Patty Mills, bala extraordinaire, the uncrowned but clearly King of Australia right now, made every one of his countrymen proud, no matter their background or back story.

"Aussie! Aussie! Aussie!" became "Patty! Patty! Patty!" even though he was much happier with the result than his immense and immeasurable contribution to it.

Patty Mills personifies what it is to be Australian. Reuniting with Ingles as an Olympian for the fourth time and with Brian Goorjian, the coach from their first Games together in Beijing, he took us all along on a thrilling, emotional, exhilirating and ultimately glorious journey.

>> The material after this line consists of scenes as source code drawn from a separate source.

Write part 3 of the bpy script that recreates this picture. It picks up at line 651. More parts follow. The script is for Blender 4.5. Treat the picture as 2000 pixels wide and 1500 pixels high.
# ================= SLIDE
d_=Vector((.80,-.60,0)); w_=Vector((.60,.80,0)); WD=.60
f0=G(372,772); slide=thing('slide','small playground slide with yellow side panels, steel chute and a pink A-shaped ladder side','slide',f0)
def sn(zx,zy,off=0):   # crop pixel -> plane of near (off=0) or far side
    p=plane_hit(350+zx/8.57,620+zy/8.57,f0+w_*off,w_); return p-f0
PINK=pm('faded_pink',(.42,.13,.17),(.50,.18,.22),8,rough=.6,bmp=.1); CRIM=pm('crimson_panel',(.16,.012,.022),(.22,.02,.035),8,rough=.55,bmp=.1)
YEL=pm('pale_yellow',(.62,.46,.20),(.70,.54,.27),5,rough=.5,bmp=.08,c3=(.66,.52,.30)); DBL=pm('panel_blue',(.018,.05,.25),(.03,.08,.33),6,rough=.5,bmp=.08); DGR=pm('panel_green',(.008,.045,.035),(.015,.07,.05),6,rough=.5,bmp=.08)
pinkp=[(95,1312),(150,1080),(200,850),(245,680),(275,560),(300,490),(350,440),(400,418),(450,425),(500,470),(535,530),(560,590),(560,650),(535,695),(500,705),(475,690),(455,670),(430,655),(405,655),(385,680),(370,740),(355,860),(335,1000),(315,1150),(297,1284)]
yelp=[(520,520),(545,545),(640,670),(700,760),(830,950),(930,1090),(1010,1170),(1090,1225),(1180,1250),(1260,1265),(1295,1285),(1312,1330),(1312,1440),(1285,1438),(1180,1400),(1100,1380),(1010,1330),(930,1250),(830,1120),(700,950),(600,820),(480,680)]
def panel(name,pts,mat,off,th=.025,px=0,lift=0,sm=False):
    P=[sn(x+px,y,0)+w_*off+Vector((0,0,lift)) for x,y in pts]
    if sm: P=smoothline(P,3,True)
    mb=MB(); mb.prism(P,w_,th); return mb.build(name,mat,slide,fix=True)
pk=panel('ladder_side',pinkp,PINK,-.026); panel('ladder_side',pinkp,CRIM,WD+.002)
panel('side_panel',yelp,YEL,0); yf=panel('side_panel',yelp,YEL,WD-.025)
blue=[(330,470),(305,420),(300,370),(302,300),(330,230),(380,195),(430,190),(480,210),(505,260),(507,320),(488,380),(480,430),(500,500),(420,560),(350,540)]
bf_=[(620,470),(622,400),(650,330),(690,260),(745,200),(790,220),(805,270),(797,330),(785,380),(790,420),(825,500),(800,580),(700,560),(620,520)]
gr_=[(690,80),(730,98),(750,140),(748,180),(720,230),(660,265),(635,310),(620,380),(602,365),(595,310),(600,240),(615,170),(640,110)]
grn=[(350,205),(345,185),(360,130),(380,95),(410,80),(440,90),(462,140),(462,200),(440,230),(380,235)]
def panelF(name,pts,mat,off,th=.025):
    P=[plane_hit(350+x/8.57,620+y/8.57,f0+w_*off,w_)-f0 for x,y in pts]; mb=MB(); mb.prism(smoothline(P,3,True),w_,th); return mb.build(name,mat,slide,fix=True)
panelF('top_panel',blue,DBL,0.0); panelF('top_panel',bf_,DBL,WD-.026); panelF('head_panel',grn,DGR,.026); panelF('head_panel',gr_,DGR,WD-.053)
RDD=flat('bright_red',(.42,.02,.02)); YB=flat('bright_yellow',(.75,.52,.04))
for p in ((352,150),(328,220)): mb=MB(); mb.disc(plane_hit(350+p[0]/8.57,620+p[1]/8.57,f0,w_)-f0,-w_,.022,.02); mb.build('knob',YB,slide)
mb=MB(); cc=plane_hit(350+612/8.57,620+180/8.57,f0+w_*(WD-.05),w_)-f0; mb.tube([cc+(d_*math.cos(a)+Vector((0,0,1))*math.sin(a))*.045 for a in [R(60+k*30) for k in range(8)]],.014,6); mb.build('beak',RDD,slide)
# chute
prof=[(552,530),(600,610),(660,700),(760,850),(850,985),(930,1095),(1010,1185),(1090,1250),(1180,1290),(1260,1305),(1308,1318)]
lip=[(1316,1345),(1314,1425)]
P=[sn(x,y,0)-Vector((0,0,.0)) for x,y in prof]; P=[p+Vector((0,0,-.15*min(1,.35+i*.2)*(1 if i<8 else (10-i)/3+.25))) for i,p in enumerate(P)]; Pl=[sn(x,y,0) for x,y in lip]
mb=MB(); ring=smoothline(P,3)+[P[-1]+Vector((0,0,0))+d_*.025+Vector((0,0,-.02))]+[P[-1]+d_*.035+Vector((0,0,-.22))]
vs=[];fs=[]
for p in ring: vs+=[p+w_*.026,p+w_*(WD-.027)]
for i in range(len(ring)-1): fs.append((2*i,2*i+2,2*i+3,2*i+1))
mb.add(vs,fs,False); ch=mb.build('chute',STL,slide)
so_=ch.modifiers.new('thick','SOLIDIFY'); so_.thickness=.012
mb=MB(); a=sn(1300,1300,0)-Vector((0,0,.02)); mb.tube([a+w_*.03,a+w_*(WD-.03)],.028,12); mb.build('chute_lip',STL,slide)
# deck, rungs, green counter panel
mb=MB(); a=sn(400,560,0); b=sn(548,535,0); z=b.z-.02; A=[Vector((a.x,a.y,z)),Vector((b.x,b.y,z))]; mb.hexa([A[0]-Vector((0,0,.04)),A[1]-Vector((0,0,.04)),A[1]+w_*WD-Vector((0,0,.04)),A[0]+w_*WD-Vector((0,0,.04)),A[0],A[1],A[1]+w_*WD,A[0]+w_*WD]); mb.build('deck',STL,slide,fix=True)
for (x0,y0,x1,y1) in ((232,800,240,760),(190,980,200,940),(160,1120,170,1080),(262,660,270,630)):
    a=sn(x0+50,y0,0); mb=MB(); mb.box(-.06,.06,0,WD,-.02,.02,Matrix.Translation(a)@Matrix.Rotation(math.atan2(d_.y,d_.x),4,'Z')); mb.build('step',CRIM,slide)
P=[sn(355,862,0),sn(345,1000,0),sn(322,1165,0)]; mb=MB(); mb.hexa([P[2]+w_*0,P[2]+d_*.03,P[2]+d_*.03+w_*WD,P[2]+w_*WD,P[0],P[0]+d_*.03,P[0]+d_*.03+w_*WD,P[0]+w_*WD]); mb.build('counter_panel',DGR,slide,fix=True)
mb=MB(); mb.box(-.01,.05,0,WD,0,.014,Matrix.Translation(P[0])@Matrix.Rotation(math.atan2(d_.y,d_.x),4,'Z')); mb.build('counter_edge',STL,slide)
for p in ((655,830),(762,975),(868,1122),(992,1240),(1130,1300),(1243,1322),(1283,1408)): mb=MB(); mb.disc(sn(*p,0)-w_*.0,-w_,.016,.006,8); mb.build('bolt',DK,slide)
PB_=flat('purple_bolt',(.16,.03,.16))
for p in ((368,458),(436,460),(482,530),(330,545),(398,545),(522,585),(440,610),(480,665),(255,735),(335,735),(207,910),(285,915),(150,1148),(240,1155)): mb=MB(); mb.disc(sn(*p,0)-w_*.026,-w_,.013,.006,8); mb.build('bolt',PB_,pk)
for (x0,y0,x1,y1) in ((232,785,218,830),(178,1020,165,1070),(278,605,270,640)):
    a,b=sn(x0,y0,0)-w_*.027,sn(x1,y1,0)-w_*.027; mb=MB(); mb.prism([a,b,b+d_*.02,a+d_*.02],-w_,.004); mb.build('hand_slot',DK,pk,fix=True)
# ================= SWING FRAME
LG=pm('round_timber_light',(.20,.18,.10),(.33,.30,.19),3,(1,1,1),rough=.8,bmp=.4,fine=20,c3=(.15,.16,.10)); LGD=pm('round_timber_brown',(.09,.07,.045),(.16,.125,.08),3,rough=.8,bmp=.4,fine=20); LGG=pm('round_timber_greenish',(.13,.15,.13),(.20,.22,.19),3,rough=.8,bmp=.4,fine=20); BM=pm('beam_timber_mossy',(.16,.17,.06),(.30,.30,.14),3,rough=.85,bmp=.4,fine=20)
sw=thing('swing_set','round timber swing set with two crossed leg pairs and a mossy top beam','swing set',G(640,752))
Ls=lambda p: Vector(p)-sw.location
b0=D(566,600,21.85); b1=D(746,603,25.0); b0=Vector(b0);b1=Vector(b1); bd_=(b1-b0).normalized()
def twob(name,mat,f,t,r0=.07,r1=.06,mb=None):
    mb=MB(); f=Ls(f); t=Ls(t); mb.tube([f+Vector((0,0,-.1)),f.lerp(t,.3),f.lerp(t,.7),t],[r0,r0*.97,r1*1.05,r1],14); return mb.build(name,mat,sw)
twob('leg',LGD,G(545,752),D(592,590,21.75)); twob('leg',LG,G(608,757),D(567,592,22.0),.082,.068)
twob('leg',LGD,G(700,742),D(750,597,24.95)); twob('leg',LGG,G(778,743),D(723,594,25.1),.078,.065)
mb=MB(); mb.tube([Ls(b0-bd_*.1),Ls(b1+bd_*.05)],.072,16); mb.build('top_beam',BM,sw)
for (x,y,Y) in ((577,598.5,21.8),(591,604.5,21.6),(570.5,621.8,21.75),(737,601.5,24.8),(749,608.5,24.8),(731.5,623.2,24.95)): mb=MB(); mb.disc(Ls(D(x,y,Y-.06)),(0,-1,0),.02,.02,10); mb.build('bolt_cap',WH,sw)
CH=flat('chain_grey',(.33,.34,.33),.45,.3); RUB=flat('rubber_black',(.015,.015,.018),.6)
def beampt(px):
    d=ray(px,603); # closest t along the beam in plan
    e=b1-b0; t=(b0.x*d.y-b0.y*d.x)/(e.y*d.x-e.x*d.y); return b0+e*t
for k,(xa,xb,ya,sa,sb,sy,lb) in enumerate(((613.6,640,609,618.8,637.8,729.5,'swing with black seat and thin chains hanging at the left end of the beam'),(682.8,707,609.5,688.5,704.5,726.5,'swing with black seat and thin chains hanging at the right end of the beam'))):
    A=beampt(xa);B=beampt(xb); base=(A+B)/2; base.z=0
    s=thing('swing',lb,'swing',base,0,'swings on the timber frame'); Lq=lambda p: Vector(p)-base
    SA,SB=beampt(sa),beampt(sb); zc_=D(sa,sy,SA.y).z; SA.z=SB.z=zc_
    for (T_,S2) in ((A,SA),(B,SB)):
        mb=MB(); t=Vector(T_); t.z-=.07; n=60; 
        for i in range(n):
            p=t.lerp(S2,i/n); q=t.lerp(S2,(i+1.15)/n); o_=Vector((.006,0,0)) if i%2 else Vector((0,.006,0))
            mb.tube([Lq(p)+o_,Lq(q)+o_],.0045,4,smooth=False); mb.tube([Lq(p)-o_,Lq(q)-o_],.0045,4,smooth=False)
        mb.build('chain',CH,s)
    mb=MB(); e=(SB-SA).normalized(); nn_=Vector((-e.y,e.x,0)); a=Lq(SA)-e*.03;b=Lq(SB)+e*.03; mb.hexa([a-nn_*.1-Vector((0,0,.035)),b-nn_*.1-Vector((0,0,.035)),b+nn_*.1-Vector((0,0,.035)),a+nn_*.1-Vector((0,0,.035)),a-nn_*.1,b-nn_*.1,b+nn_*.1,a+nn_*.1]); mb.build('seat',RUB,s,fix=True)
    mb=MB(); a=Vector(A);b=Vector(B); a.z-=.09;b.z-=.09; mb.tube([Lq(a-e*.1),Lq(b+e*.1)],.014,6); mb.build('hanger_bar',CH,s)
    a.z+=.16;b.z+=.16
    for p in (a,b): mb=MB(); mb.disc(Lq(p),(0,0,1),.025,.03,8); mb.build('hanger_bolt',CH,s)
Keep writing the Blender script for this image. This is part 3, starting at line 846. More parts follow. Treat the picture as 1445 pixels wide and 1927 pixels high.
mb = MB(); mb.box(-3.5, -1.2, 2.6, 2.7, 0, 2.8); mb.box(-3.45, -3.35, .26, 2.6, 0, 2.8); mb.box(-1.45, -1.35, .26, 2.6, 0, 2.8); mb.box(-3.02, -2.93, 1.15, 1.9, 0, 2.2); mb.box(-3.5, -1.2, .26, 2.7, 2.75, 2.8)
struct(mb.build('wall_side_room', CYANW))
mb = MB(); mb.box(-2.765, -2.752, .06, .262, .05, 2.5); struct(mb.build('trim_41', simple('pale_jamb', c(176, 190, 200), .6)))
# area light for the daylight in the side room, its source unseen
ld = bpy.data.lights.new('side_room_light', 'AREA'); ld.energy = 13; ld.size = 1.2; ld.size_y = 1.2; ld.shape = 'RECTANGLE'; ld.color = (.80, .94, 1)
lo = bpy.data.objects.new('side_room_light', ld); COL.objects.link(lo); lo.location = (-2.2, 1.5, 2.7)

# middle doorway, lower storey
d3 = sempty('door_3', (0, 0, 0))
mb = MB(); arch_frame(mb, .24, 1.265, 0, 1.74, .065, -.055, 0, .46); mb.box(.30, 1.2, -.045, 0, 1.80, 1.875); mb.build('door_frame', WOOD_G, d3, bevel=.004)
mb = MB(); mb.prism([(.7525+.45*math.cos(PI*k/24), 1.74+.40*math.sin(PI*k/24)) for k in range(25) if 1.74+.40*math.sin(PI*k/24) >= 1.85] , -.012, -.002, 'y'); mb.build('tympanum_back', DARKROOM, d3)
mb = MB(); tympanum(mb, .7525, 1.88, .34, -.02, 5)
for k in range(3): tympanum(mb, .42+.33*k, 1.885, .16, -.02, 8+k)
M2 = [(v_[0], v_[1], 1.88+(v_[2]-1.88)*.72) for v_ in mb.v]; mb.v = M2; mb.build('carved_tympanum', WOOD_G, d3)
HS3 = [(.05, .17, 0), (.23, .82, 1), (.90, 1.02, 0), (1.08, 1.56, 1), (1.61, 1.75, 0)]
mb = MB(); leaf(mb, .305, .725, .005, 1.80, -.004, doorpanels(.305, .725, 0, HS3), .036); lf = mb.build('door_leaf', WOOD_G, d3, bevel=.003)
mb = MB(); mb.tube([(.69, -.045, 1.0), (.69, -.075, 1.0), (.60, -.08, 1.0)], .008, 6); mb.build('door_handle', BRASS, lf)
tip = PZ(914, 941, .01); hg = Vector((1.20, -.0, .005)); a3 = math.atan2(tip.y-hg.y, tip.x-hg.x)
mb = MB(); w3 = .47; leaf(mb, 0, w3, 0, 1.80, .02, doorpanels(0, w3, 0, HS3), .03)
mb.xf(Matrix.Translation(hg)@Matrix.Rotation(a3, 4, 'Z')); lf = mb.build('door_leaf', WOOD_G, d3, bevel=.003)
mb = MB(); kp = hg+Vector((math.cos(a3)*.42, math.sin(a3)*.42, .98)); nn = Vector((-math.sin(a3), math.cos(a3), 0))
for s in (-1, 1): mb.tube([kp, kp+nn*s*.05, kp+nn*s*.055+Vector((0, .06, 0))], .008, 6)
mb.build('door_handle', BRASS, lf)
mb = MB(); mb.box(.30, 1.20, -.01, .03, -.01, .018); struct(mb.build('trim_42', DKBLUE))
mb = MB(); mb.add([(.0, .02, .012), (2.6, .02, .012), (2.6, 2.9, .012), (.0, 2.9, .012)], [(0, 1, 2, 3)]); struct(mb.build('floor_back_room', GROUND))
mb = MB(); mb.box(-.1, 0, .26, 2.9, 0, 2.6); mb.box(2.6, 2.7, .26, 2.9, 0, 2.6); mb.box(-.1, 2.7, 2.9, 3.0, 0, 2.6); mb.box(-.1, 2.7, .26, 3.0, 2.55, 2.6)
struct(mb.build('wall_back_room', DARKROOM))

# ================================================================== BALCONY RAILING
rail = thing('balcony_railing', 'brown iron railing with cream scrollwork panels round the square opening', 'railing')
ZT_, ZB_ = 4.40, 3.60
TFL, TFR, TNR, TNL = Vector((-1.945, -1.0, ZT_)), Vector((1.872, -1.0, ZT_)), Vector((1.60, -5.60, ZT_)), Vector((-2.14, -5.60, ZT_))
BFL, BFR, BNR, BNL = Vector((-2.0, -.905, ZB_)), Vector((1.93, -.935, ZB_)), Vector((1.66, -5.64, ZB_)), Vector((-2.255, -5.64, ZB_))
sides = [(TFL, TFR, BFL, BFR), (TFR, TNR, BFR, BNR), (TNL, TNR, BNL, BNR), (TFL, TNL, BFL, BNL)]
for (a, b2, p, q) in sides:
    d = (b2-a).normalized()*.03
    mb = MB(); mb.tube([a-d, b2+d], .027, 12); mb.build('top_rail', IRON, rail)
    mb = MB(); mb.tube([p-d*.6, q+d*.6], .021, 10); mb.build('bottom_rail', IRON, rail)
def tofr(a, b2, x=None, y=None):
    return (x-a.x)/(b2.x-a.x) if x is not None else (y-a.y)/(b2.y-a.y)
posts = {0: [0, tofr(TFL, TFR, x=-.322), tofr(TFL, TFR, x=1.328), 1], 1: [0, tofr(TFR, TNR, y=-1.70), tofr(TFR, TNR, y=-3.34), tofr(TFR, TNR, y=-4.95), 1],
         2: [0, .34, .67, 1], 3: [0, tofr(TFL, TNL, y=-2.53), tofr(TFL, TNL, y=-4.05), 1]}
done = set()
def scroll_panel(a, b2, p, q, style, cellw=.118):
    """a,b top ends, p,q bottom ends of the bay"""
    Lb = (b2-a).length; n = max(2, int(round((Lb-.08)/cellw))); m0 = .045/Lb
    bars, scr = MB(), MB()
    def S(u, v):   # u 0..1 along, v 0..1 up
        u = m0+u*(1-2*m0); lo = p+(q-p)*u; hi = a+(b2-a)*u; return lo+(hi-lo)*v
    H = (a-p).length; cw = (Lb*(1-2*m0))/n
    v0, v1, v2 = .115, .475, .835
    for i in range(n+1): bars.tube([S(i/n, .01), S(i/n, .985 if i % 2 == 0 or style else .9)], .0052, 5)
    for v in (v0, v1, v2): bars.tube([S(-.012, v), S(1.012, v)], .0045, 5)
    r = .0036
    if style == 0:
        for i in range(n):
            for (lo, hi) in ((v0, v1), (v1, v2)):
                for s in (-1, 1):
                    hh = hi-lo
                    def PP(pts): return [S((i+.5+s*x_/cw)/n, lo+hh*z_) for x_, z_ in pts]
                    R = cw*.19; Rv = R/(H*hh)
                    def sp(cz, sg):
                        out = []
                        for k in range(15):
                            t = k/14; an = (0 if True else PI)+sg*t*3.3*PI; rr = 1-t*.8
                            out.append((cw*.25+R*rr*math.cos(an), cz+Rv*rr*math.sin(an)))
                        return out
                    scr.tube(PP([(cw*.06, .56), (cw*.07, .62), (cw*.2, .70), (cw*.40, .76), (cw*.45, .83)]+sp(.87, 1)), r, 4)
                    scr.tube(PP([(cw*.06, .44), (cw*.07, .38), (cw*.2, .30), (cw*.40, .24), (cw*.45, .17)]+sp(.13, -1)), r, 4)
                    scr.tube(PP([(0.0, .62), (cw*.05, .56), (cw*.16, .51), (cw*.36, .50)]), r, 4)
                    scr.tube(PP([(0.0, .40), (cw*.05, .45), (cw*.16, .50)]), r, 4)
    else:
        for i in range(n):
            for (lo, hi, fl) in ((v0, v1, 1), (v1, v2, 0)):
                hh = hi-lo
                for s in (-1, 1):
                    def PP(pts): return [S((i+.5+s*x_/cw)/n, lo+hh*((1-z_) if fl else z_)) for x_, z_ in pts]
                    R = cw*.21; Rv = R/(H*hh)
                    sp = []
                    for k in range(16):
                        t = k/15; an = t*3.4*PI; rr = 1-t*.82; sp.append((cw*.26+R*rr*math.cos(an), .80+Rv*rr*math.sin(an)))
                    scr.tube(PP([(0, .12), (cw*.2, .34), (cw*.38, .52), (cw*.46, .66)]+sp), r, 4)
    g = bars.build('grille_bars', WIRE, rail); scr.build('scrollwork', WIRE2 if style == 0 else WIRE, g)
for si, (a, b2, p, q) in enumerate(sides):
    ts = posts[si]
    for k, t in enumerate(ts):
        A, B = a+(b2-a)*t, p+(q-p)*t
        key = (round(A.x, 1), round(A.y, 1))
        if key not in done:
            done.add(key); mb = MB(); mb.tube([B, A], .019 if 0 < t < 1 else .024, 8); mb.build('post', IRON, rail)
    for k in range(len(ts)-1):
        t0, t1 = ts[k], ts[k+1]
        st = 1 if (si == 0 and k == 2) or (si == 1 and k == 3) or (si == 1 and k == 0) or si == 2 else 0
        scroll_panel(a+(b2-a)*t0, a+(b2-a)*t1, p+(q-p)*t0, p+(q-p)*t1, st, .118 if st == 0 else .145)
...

Yet barely in the wake of such unprecedented euphoria for basketball, comes the latest in a seemingly endless attack on indigenous athletes, with football's newest racism controversy.

An understandably disconsolate and distressed genial footy superstar Eddie Betts again is asked to address it for the wider community, his despair and sadness so raw and emotional as to be almost impossible to watch.

One night we are roaring at the majesty and wizardry of Patty Mills - the man for all seasons - and the next someone most likely cheering for him on Saturday is racially villifying another innocent on Sunday.

Ending racism is the job of every single one of us.

No, not the "job" actually. It is the obligation of us all.

It is our obligation to call it out when we see it, or hear it, to steadily, vigilantly and dilligently erase the stain of it from the society we want to share and live in.

Patty Mills turns 33 today, the human embodiment of all that is good in the world, of love and inclusiveness, of compassion and understanding, of tolerance and playfulness, of commitment and forgiveness, of ascending and achieving.

For all the joy and pride he has brought us, we're overdue at rolling up our sleeves and putting an end to this unnecessary misery indigenous people are forced to endure.

Pretty sure that is the best birthday gift we could give him.